(TASK): In the listing below, find the line holding "Continue the Blender" and the line holding "M['pearl'], hb, smooth=True)". Write out those two lines and all lines between, exactly, and nothing more.

(LISTING):

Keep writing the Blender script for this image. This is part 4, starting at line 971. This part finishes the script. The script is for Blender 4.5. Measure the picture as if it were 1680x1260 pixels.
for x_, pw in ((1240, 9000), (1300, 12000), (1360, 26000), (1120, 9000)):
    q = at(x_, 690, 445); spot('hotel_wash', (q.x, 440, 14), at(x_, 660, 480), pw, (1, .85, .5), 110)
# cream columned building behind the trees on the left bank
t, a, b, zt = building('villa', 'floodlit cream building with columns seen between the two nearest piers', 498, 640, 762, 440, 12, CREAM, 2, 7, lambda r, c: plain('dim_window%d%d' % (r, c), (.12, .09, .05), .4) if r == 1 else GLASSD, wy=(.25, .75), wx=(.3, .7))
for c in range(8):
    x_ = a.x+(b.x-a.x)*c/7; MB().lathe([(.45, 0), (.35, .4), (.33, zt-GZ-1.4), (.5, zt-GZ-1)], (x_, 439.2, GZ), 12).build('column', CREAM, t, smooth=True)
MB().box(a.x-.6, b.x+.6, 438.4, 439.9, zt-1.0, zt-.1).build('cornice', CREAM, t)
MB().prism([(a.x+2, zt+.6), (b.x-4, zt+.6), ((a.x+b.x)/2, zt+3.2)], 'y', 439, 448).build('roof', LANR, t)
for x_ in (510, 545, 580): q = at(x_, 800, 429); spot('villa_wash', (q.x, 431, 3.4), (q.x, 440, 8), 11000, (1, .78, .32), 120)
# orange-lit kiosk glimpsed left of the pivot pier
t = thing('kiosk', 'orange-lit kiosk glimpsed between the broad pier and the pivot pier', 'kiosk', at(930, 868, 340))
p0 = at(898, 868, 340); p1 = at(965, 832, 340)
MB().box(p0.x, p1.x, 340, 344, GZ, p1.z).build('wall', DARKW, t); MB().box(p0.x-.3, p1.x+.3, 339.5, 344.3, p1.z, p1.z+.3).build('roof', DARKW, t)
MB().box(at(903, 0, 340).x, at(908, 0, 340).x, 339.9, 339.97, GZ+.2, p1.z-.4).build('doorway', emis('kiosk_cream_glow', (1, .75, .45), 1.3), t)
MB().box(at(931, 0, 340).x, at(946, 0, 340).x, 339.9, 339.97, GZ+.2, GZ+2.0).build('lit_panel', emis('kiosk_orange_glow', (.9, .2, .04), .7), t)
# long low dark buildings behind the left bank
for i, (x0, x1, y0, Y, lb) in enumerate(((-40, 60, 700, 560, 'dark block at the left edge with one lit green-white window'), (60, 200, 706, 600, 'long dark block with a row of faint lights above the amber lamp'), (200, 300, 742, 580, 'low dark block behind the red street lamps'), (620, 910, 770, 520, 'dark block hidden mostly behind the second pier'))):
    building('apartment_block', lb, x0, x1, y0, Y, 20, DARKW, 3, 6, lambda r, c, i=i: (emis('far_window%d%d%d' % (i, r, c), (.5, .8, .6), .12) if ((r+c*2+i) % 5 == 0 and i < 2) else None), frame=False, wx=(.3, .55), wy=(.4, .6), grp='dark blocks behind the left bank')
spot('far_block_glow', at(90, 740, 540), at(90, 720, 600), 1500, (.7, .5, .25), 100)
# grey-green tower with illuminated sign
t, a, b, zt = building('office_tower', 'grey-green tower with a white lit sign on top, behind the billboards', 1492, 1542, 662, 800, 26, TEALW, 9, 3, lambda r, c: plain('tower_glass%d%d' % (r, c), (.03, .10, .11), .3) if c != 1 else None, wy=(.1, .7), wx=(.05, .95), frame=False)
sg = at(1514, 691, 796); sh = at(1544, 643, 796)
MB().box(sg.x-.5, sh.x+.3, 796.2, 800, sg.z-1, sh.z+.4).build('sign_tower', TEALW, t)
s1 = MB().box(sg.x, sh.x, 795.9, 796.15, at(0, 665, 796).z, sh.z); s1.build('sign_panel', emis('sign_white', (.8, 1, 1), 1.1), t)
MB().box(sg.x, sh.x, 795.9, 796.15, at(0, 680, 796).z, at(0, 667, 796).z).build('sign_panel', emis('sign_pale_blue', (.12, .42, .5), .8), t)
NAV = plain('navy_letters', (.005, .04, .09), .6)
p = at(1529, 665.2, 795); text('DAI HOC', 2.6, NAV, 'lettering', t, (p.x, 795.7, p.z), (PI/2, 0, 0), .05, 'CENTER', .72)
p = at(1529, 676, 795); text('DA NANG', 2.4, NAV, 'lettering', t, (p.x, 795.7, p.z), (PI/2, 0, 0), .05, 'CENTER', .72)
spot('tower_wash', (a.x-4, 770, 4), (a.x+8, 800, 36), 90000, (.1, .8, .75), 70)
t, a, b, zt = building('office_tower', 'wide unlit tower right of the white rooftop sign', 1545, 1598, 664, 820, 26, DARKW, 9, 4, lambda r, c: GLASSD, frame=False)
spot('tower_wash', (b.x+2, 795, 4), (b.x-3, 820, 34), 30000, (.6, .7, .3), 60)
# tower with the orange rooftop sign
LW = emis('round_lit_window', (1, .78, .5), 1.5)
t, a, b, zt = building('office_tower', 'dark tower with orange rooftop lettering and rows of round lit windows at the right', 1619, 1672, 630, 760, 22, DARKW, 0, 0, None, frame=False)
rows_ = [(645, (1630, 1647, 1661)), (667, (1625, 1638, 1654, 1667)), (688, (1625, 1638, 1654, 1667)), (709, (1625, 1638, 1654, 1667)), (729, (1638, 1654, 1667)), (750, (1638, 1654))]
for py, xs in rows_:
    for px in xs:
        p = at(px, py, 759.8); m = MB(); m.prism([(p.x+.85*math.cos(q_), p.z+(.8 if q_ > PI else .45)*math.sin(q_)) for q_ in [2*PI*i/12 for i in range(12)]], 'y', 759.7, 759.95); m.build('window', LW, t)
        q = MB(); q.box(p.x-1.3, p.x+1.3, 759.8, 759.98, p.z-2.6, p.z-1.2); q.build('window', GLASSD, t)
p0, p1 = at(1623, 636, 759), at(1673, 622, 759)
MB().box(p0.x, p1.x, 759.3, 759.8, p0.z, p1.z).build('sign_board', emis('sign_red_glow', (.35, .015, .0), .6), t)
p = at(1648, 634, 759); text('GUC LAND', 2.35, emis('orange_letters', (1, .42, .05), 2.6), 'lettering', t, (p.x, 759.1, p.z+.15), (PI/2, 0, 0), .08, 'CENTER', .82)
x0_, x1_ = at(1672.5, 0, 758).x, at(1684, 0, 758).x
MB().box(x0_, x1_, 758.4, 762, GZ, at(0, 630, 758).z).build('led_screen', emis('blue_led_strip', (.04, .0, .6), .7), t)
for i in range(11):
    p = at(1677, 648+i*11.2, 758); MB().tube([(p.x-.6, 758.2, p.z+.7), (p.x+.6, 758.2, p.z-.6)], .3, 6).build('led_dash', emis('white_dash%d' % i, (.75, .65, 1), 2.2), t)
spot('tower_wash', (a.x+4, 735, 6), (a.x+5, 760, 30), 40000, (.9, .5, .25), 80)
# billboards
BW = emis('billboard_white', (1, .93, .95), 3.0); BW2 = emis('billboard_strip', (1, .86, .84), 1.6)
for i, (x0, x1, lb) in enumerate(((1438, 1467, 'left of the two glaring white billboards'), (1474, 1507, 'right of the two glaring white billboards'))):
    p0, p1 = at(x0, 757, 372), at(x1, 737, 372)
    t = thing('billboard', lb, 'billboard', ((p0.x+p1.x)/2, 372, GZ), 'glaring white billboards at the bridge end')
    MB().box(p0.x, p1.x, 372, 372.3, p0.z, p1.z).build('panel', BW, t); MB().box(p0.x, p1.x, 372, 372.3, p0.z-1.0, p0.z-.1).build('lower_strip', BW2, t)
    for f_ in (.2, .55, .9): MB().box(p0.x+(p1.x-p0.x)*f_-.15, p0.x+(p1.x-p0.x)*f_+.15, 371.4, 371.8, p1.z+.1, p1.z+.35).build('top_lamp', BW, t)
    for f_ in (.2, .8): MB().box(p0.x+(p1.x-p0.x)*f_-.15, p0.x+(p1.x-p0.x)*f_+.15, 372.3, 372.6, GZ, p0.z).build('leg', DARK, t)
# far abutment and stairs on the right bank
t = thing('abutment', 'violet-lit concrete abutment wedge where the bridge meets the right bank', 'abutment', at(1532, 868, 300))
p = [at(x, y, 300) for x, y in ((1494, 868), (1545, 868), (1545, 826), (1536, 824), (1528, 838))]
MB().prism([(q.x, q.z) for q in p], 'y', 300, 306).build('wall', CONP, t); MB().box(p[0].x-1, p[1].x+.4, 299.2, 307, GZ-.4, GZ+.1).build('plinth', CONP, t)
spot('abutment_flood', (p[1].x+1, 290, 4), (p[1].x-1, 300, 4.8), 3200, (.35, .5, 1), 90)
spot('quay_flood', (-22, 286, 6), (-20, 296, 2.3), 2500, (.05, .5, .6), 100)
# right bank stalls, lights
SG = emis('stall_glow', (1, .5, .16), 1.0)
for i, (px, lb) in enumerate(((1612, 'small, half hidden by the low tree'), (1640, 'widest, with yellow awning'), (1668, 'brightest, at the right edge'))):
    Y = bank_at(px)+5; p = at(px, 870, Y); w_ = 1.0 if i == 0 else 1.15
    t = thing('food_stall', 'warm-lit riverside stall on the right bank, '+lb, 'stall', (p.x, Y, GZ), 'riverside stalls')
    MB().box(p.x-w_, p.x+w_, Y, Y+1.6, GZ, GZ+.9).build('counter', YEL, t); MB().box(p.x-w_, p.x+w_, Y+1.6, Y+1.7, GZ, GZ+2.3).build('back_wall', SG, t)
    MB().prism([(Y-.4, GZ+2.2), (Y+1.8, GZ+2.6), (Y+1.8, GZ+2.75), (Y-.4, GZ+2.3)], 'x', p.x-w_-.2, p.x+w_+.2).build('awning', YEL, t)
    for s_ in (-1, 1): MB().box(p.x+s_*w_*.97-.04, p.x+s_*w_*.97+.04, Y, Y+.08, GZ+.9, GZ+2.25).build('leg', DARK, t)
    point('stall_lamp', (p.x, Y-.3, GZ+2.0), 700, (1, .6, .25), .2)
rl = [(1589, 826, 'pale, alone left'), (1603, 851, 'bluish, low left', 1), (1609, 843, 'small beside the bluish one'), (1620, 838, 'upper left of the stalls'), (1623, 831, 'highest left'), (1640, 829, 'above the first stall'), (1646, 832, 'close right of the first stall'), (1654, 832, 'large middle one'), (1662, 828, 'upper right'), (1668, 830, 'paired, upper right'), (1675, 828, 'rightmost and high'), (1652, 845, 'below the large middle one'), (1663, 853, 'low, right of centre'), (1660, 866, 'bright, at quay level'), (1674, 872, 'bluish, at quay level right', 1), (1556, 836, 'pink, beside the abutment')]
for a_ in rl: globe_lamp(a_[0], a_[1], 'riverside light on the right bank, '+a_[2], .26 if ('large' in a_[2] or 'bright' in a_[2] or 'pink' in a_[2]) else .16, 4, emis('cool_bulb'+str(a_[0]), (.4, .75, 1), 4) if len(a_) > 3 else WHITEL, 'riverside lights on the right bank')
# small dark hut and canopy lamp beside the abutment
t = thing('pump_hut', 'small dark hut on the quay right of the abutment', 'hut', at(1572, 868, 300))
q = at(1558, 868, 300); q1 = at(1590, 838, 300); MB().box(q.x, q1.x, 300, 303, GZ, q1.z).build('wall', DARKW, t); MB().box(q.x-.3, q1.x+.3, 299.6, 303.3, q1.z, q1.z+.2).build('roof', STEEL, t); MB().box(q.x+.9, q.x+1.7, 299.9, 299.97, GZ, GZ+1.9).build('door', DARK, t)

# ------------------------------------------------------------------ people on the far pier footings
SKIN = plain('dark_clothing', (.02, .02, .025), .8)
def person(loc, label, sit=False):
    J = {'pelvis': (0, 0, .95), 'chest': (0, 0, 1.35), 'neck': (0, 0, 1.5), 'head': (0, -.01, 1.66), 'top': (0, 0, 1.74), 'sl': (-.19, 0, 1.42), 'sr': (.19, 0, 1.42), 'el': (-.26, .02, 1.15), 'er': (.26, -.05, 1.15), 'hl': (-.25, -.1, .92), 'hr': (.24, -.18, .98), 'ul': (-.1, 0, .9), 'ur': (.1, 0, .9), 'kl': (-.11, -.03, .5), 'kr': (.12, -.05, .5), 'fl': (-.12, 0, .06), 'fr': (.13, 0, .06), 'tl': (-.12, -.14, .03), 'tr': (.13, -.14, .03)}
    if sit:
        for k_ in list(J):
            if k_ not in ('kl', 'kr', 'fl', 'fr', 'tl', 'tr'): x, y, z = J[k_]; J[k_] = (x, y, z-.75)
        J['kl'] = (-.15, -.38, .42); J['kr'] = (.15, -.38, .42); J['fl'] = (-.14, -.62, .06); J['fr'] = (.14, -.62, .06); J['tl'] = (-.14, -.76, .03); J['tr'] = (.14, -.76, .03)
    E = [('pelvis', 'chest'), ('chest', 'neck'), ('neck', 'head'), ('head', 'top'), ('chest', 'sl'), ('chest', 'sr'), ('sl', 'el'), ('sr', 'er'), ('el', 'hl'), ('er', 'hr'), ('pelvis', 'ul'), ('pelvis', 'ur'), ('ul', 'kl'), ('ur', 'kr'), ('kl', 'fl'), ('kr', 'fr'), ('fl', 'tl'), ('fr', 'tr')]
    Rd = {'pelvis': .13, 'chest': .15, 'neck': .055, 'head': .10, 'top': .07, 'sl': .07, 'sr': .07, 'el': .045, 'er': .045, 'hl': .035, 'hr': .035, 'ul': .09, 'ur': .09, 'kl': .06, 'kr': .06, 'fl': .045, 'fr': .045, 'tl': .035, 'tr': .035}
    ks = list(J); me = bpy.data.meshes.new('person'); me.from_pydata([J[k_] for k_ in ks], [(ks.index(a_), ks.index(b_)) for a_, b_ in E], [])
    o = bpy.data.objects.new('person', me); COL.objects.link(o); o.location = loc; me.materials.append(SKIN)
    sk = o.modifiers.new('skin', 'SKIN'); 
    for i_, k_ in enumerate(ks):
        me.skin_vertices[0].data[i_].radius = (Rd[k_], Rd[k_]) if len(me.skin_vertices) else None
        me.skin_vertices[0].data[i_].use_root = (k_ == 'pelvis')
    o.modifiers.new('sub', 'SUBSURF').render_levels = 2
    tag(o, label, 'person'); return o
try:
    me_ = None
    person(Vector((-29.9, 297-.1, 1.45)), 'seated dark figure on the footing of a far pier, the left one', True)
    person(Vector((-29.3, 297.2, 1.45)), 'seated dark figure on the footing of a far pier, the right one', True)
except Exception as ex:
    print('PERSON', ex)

...

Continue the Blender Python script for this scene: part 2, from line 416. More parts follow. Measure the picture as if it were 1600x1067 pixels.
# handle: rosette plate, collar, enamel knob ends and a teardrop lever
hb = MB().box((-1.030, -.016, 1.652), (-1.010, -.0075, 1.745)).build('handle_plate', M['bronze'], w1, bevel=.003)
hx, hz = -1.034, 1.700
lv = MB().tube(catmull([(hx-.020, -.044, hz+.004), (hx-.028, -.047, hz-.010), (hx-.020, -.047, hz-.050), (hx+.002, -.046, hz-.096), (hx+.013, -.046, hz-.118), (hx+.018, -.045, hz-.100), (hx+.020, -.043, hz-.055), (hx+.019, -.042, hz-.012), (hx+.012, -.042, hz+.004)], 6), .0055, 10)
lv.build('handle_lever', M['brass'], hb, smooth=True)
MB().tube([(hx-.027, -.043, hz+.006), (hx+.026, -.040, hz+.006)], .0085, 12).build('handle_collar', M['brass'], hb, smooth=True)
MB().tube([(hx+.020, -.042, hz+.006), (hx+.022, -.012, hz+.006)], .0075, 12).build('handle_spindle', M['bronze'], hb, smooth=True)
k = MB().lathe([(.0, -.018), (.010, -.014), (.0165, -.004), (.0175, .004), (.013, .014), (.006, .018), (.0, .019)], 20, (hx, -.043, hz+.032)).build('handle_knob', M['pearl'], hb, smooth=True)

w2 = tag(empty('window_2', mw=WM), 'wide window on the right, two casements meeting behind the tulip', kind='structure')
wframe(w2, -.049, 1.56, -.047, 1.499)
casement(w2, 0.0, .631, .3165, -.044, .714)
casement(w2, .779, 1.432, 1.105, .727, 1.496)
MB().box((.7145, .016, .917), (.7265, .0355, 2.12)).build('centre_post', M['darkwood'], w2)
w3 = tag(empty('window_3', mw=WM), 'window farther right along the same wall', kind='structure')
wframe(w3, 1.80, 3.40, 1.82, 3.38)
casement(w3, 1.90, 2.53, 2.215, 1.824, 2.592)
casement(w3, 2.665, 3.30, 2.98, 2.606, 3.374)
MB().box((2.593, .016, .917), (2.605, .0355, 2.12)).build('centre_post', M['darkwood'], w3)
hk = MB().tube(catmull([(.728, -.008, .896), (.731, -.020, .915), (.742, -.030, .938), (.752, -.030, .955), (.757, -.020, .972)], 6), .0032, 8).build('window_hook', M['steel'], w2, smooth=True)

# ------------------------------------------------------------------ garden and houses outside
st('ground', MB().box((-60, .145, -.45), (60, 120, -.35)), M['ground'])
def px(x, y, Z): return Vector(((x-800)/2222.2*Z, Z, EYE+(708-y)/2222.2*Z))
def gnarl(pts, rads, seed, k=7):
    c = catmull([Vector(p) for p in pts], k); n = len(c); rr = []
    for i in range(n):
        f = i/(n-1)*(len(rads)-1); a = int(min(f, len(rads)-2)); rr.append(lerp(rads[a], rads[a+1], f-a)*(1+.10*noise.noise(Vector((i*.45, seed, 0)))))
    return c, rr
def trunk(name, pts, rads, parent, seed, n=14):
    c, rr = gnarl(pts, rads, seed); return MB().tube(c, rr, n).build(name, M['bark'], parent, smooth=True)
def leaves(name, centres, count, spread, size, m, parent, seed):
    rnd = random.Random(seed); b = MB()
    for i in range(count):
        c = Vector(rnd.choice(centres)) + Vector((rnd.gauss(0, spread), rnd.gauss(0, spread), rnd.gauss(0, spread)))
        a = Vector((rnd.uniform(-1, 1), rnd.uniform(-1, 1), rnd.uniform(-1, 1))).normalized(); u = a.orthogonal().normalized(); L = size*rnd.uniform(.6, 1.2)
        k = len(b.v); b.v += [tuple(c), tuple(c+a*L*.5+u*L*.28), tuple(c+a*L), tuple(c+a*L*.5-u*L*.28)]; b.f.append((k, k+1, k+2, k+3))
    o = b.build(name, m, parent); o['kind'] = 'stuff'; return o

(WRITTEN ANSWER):
Continue the Blender Python script for this scene: part 2, from line 416. More parts follow. Measure the picture as if it were 1600x1067 pixels.
# handle: rosette plate, collar, enamel knob ends and a teardrop lever
hb = MB().box((-1.030, -.016, 1.652), (-1.010, -.0075, 1.745)).build('handle_plate', M['bronze'], w1, bevel=.003)
hx, hz = -1.034, 1.700
lv = MB().tube(catmull([(hx-.020, -.044, hz+.004), (hx-.028, -.047, hz-.010), (hx-.020, -.047, hz-.050), (hx+.002, -.046, hz-.096), (hx+.013, -.046, hz-.118), (hx+.018, -.045, hz-.100), (hx+.020, -.043, hz-.055), (hx+.019, -.042, hz-.012), (hx+.012, -.042, hz+.004)], 6), .0055, 10)
lv.build('handle_lever', M['brass'], hb, smooth=True)
MB().tube([(hx-.027, -.043, hz+.006), (hx+.026, -.040, hz+.006)], .0085, 12).build('handle_collar', M['brass'], hb, smooth=True)
MB().tube([(hx+.020, -.042, hz+.006), (hx+.022, -.012, hz+.006)], .0075, 12).build('handle_spindle', M['bronze'], hb, smooth=True)
k = MB().lathe([(.0, -.018), (.010, -.014), (.0165, -.004), (.0175, .004), (.013, .014), (.006, .018), (.0, .019)], 20, (hx, -.043, hz+.032)).build('handle_knob', M['pearl'], hb, smooth=True)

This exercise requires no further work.